JORNAL PEQUENO – Telma Vinha defende uma política que prepare professores para lidar com conflitos e com a radicalização da juventude. É retrógado falar também de família, comunidade e sociedade? O que o senhor nos diz de tudo isso?

Não é retrógado, desde que entendamos que existem diferentes tipos de famílias e nenhuma delas é desestruturada. O ambiente familiar que vive embebido em discurso de ódio, violência, agressão, xingamentos e desrespeito contribui para agravar o problema, qualquer que seja a família. O cerne da questão é ajudar os professores a identificar os sinais de extremismo e alteração do comportamento nos estudantes, tais como, problemas de autoestima, ideias paranoicas ou de perseguição, traços antissociais, traços de grandiosidade, obsessão, narcisismo, senso equivocado sobre direito (justiça), recusa de falar com professoras e gestoras mulheres, agressividade, atitudes violentas, uso de expressões discriminatórias e exaltação a ataques, para ficar nesses exemplos.  

JORNAL PEQUENO – Quando falamos de violência na escola, há aqueles que afirmam que ela não é um fato isolado, mas que reproduz a violência na sociedade. Acontecimentos como as últimas eleições presidenciais do Brasil foram marcados por atos de polarização e extremismo. Na sua opinião, toda essa violência que vem sendo praticada nas escolas pode realmente ser uma reprodução do que está posto Brasil afora? 

Recomendo que todos leiam o relatório “O extremismo de direita entre adolescentes e jovens no Brasil”, elaborado por um conjunto de pesquisadores sob a coordenação do professor Daniel Cara, da Universidade de São Paulo-USP e membro da Campanha Nacional pelo Direito à Educação. Está muito claro que a violência contra as escolas está diretamente relacionada ao crescimento do extremismo, para se ter uma ideia, metade dos ataques às escolas ocorreu com armas que vieram da casa dos atiradores, armas registradas nos CACs ou de policiais. O liberou geral que ocorreu em relação ao porte de armas, a criminalização da figura pública do professor e do trabalho da escola são filhos diletos do extremismo de direita.

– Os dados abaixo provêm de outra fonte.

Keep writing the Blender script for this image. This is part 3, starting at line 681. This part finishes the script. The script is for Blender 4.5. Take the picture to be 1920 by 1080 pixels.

JORNAL PEQUENO – A ideia de que a violência na escola é caso de polícia no sentido de que devem haver programas especiais que garantam a presença mais ostensiva da corporação também tem seus adeptos. Frente aos novos ‘dispositivos’ sugeridos para combater a violência na escola, essa é uma pauta superada ou devemos sim defendê-la e por que?

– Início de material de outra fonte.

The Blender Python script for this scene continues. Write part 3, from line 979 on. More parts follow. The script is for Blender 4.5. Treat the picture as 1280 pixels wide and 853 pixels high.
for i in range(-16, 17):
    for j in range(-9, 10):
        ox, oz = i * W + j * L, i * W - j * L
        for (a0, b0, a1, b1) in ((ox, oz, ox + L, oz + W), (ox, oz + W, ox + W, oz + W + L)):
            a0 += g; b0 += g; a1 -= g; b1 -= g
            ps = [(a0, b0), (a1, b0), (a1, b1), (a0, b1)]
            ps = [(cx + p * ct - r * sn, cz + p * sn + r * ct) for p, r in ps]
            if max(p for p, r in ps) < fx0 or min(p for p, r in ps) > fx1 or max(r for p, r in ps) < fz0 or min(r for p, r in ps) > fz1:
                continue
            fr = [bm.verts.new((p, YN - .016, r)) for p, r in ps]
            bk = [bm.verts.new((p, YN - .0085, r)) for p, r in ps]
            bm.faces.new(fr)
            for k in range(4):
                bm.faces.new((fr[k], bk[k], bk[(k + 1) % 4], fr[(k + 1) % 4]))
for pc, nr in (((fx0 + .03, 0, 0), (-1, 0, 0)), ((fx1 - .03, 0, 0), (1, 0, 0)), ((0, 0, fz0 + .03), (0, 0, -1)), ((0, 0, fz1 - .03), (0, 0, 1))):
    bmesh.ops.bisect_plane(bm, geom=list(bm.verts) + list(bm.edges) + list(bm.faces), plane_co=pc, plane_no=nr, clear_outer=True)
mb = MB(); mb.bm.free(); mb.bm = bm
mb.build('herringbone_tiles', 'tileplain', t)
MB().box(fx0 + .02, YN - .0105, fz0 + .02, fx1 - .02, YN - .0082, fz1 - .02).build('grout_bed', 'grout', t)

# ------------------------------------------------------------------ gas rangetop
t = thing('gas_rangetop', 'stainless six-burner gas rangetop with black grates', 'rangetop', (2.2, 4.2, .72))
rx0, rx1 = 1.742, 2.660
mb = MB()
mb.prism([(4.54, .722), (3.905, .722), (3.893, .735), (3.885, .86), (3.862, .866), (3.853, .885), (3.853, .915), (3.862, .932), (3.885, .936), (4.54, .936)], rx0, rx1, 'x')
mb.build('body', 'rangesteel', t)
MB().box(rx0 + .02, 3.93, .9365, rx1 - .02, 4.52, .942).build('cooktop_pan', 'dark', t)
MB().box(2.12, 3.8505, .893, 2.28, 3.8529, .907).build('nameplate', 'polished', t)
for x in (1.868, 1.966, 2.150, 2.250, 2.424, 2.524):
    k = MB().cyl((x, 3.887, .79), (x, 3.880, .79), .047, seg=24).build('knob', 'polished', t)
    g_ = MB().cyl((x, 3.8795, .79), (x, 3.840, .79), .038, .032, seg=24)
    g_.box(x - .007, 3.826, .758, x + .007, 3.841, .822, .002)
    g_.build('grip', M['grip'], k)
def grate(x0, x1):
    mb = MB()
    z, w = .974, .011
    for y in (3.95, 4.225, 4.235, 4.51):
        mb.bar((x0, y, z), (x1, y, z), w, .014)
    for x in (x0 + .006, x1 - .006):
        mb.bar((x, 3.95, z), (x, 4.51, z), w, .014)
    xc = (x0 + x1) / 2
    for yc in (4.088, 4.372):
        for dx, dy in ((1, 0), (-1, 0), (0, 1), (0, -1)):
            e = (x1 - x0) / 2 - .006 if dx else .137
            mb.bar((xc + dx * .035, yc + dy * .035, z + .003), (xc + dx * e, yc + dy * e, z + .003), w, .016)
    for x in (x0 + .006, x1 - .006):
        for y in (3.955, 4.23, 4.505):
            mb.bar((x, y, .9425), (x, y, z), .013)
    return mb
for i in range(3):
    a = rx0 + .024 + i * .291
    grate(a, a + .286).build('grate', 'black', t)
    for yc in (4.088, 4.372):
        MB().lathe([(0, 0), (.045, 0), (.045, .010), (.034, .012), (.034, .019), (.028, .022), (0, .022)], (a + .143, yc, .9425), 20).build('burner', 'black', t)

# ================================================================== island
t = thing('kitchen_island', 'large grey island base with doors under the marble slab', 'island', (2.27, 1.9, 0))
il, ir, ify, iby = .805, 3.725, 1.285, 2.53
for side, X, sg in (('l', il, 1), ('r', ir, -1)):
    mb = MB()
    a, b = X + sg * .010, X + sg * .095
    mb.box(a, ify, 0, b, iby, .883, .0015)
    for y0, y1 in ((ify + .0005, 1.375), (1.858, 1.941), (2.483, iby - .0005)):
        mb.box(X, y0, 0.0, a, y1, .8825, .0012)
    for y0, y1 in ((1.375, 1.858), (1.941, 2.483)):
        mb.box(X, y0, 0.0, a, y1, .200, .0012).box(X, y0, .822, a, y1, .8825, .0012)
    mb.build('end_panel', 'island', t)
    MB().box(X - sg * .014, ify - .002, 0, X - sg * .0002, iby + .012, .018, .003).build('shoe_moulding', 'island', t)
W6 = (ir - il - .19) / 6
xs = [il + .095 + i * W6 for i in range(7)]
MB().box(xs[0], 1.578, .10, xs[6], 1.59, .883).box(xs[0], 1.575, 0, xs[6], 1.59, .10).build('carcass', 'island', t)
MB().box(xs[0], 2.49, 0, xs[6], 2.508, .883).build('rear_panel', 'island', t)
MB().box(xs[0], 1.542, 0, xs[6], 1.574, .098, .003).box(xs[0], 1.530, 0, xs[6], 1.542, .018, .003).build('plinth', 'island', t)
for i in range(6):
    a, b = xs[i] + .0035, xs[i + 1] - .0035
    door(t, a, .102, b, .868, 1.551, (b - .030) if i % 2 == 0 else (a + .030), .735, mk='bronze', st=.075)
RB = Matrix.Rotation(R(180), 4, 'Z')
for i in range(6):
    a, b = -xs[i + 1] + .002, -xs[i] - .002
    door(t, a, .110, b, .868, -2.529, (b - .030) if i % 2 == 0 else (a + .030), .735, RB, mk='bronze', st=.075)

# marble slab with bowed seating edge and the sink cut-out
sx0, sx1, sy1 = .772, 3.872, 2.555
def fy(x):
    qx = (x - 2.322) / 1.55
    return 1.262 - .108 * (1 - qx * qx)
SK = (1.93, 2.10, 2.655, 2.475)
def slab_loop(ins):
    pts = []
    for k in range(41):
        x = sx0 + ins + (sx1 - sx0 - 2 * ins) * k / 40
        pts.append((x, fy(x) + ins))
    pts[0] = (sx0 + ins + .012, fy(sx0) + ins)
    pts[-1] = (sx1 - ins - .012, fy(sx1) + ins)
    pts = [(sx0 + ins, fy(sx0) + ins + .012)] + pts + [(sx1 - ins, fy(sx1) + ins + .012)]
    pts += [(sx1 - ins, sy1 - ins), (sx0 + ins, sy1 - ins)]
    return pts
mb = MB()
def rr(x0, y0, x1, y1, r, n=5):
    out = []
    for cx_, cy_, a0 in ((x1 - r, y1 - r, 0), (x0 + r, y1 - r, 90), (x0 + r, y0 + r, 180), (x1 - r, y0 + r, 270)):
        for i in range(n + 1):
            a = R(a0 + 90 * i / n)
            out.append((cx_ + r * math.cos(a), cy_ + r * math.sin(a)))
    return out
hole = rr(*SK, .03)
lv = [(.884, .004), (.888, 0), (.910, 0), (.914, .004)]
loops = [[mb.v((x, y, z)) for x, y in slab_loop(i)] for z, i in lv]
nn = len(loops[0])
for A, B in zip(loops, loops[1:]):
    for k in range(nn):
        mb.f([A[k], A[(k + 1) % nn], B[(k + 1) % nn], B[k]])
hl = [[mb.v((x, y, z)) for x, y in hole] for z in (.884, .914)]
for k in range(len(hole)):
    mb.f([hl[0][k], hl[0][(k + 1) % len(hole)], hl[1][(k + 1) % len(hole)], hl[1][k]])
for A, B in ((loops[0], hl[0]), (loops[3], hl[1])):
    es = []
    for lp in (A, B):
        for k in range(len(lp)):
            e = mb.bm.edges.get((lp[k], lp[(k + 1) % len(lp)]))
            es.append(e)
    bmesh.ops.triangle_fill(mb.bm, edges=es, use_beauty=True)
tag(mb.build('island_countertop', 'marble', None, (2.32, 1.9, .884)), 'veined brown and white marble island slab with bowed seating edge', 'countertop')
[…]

Papel da polícia não é ficar rondando a escola ou abrir um posto policial dentro da escola para coibir a violência. É preciso usar inteligência policial e investigativa, trabalhar de forma intersetorial e preventiva. É isso que funciona no mundo. O Maranhão precisa ter seu protocolo de enfrentamento da violência contra as escolas, há que ter delegacia especializada no acompanhamento e monitoramento dos grupos extremistas, especialmente na internet e criar redes de comunicação e confiança entre as polícias e a escola para que as situações de emergência sejam informadas e prontamente atendidas. Agindo assim, evitaremos novas tragédias. Cada um de nós morre um pouco quando nossas crianças, jovens e professores são mortos. Queremos e precisamos de uma cultura de paz.